Fascinating though Fraser’s strategy may be to constitutional obsessives, it is hard to see what wider appeal it might have to voters who are first and foremost looking for a party that talks directly to their concerns about schools, the NHS, law and order, support for small businesses and the size and efficiency of the public sector.

As this newspaper has said before, this is the group of Scottish voters that has been ill-served by the Scottish political consensus that has developed in the devolution years, with broad agreement across a range of social democratic assumptions, limiting political diversity and electoral choices. This is fertile soil for a new leader who is prepared to plough it. And it is this that should be at the heart of the leadership debate within the party. The distinction Fraser should be making is not between Old Unionism and New Unionism, but between Old Conservatism and New Conservatism.

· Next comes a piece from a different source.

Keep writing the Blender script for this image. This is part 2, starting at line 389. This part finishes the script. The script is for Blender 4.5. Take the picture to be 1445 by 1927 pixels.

There are reports from hustings in some parts of the country that Fraser’s radicalism has not gone down well with some of the party faithful. It remains to be seen if this is a sign of a broader view within the party or just isolated resistance. It may yet be that Fraser can win over the sceptics and use his initial advantages – a deputy leader, heir apparent and early frontrunner, with a slick campaign machine – to emerge triumphant. But from this vantage point Fraser’s campaign pitch looks like an unnecessarily divisive diversion from the road the Scottish Conservatives need to travel if they are to have any hope of reconnecting with the sector of Scottish society they used to be able to regard as their own.